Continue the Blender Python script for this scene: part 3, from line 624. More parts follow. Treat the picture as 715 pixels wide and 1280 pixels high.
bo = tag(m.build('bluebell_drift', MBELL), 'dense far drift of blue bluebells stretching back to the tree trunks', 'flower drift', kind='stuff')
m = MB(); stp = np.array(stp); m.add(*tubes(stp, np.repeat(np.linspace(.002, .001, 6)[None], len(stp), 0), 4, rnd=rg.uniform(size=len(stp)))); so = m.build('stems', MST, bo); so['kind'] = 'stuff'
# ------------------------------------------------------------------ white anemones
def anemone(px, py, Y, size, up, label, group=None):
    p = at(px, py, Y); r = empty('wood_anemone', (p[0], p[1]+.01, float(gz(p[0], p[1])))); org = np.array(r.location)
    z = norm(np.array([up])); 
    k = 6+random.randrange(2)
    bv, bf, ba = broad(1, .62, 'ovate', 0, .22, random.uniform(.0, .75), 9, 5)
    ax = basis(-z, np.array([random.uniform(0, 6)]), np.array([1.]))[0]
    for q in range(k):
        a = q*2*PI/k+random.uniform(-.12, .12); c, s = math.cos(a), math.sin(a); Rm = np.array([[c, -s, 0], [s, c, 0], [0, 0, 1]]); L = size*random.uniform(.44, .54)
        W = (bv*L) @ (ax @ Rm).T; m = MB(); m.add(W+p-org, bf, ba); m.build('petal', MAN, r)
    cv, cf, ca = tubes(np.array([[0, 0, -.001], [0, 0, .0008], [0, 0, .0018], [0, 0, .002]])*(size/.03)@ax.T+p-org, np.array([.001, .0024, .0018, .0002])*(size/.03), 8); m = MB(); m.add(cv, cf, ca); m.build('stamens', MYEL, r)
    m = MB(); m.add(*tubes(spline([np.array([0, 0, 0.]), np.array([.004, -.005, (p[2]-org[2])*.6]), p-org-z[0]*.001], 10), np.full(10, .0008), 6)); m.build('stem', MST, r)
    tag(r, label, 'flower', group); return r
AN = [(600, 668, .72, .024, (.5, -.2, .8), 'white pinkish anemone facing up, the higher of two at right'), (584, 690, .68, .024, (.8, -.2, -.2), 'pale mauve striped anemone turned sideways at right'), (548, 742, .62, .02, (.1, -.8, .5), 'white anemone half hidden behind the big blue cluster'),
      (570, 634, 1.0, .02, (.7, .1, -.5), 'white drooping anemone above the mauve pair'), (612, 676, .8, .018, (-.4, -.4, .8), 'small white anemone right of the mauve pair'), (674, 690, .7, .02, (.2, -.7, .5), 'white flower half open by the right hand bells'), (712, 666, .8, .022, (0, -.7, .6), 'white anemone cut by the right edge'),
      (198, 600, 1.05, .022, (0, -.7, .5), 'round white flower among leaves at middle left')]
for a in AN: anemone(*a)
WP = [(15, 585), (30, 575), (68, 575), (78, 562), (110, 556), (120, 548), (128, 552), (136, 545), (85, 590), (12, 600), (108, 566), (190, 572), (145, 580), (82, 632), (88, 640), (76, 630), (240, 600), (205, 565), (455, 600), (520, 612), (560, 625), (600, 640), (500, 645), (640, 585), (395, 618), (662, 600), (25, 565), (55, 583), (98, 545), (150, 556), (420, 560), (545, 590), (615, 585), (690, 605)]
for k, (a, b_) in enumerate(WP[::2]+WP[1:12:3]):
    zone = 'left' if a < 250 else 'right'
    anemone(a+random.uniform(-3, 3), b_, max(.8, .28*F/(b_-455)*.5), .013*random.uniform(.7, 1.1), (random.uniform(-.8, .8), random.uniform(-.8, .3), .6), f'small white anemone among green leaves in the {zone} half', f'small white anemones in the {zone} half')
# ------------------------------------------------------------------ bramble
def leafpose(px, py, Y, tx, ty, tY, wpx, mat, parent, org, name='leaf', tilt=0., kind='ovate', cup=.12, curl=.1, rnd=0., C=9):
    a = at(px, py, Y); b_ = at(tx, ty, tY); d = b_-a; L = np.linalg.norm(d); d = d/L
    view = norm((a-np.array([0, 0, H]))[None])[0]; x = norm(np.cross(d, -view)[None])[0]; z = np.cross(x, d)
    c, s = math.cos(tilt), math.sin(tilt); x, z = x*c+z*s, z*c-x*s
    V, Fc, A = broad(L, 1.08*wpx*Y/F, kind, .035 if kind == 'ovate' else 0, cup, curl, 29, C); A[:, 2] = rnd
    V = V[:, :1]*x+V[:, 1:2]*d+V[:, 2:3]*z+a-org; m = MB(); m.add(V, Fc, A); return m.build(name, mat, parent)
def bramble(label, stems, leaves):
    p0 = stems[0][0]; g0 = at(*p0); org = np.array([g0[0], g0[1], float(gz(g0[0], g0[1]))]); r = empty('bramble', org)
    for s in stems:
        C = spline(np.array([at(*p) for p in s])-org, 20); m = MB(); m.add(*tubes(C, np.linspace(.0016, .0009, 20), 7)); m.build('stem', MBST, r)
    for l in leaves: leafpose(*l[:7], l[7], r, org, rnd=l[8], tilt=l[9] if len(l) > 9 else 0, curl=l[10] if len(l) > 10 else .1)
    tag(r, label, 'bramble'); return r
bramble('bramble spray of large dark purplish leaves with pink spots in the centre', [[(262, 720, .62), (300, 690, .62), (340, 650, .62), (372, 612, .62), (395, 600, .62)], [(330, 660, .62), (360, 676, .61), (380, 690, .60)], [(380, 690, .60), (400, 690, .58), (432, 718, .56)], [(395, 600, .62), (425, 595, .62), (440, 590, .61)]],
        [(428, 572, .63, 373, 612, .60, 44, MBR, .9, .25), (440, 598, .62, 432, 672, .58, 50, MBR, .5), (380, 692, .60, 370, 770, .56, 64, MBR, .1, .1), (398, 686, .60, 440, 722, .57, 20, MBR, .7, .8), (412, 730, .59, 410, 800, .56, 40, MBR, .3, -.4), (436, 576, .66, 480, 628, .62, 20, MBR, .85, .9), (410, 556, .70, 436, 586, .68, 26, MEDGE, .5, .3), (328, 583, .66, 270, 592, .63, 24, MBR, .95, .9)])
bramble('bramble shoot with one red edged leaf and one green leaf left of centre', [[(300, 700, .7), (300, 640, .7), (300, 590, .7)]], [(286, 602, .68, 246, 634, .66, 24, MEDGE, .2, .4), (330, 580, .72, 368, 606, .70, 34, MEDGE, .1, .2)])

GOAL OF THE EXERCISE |
Word for word, write out the data.

SOLUTION TO THIS PROBLEM |
Continue the Blender Python script for this scene: part 3, from line 624. More parts follow. Treat the picture as 715 pixels wide and 1280 pixels high.
bo = tag(m.build('bluebell_drift', MBELL), 'dense far drift of blue bluebells stretching back to the tree trunks', 'flower drift', kind='stuff')
m = MB(); stp = np.array(stp); m.add(*tubes(stp, np.repeat(np.linspace(.002, .001, 6)[None], len(stp), 0), 4, rnd=rg.uniform(size=len(stp)))); so = m.build('stems', MST, bo); so['kind'] = 'stuff'
# ------------------------------------------------------------------ white anemones
def anemone(px, py, Y, size, up, label, group=None):
    p = at(px, py, Y); r = empty('wood_anemone', (p[0], p[1]+.01, float(gz(p[0], p[1])))); org = np.array(r.location)
    z = norm(np.array([up])); 
    k = 6+random.randrange(2)
    bv, bf, ba = broad(1, .62, 'ovate', 0, .22, random.uniform(.0, .75), 9, 5)
    ax = basis(-z, np.array([random.uniform(0, 6)]), np.array([1.]))[0]
    for q in range(k):
        a = q*2*PI/k+random.uniform(-.12, .12); c, s = math.cos(a), math.sin(a); Rm = np.array([[c, -s, 0], [s, c, 0], [0, 0, 1]]); L = size*random.uniform(.44, .54)
        W = (bv*L) @ (ax @ Rm).T; m = MB(); m.add(W+p-org, bf, ba); m.build('petal', MAN, r)
    cv, cf, ca = tubes(np.array([[0, 0, -.001], [0, 0, .0008], [0, 0, .0018], [0, 0, .002]])*(size/.03)@ax.T+p-org, np.array([.001, .0024, .0018, .0002])*(size/.03), 8); m = MB(); m.add(cv, cf, ca); m.build('stamens', MYEL, r)
    m = MB(); m.add(*tubes(spline([np.array([0, 0, 0.]), np.array([.004, -.005, (p[2]-org[2])*.6]), p-org-z[0]*.001], 10), np.full(10, .0008), 6)); m.build('stem', MST, r)
    tag(r, label, 'flower', group); return r
AN = [(600, 668, .72, .024, (.5, -.2, .8), 'white pinkish anemone facing up, the higher of two at right'), (584, 690, .68, .024, (.8, -.2, -.2), 'pale mauve striped anemone turned sideways at right'), (548, 742, .62, .02, (.1, -.8, .5), 'white anemone half hidden behind the big blue cluster'),
      (570, 634, 1.0, .02, (.7, .1, -.5), 'white drooping anemone above the mauve pair'), (612, 676, .8, .018, (-.4, -.4, .8), 'small white anemone right of the mauve pair'), (674, 690, .7, .02, (.2, -.7, .5), 'white flower half open by the right hand bells'), (712, 666, .8, .022, (0, -.7, .6), 'white anemone cut by the right edge'),
      (198, 600, 1.05, .022, (0, -.7, .5), 'round white flower among leaves at middle left')]
for a in AN: anemone(*a)
WP = [(15, 585), (30, 575), (68, 575), (78, 562), (110, 556), (120, 548), (128, 552), (136, 545), (85, 590), (12, 600), (108, 566), (190, 572), (145, 580), (82, 632), (88, 640), (76, 630), (240, 600), (205, 565), (455, 600), (520, 612), (560, 625), (600, 640), (500, 645), (640, 585), (395, 618), (662, 600), (25, 565), (55, 583), (98, 545), (150, 556), (420, 560), (545, 590), (615, 585), (690, 605)]
for k, (a, b_) in enumerate(WP[::2]+WP[1:12:3]):
    zone = 'left' if a < 250 else 'right'
    anemone(a+random.uniform(-3, 3), b_, max(.8, .28*F/(b_-455)*.5), .013*random.uniform(.7, 1.1), (random.uniform(-.8, .8), random.uniform(-.8, .3), .6), f'small white anemone among green leaves in the {zone} half', f'small white anemones in the {zone} half')
# ------------------------------------------------------------------ bramble
def leafpose(px, py, Y, tx, ty, tY, wpx, mat, parent, org, name='leaf', tilt=0., kind='ovate', cup=.12, curl=.1, rnd=0., C=9):
    a = at(px, py, Y); b_ = at(tx, ty, tY); d = b_-a; L = np.linalg.norm(d); d = d/L
    view = norm((a-np.array([0, 0, H]))[None])[0]; x = norm(np.cross(d, -view)[None])[0]; z = np.cross(x, d)
    c, s = math.cos(tilt), math.sin(tilt); x, z = x*c+z*s, z*c-x*s
    V, Fc, A = broad(L, 1.08*wpx*Y/F, kind, .035 if kind == 'ovate' else 0, cup, curl, 29, C); A[:, 2] = rnd
    V = V[:, :1]*x+V[:, 1:2]*d+V[:, 2:3]*z+a-org; m = MB(); m.add(V, Fc, A); return m.build(name, mat, parent)
def bramble(label, stems, leaves):
    p0 = stems[0][0]; g0 = at(*p0); org = np.array([g0[0], g0[1], float(gz(g0[0], g0[1]))]); r = empty('bramble', org)
    for s in stems:
        C = spline(np.array([at(*p) for p in s])-org, 20); m = MB(); m.add(*tubes(C, np.linspace(.0016, .0009, 20), 7)); m.build('stem', MBST, r)
    for l in leaves: leafpose(*l[:7], l[7], r, org, rnd=l[8], tilt=l[9] if len(l) > 9 else 0, curl=l[10] if len(l) > 10 else .1)
    tag(r, label, 'bramble'); return r
bramble('bramble spray of large dark purplish leaves with pink spots in the centre', [[(262, 720, .62), (300, 690, .62), (340, 650, .62), (372, 612, .62), (395, 600, .62)], [(330, 660, .62), (360, 676, .61), (380, 690, .60)], [(380, 690, .60), (400, 690, .58), (432, 718, .56)], [(395, 600, .62), (425, 595, .62), (440, 590, .61)]],
        [(428, 572, .63, 373, 612, .60, 44, MBR, .9, .25), (440, 598, .62, 432, 672, .58, 50, MBR, .5), (380, 692, .60, 370, 770, .56, 64, MBR, .1, .1), (398, 686, .60, 440, 722, .57, 20, MBR, .7, .8), (412, 730, .59, 410, 800, .56, 40, MBR, .3, -.4), (436, 576, .66, 480, 628, .62, 20, MBR, .85, .9), (410, 556, .70, 436, 586, .68, 26, MEDGE, .5, .3), (328, 583, .66, 270, 592, .63, 24, MBR, .95, .9)])
bramble('bramble shoot with one red edged leaf and one green leaf left of centre', [[(300, 700, .7), (300, 640, .7), (300, 590, .7)]], [(286, 602, .68, 246, 634, .66, 24, MEDGE, .2, .4), (330, 580, .72, 368, 606, .70, 34, MEDGE, .1, .2)])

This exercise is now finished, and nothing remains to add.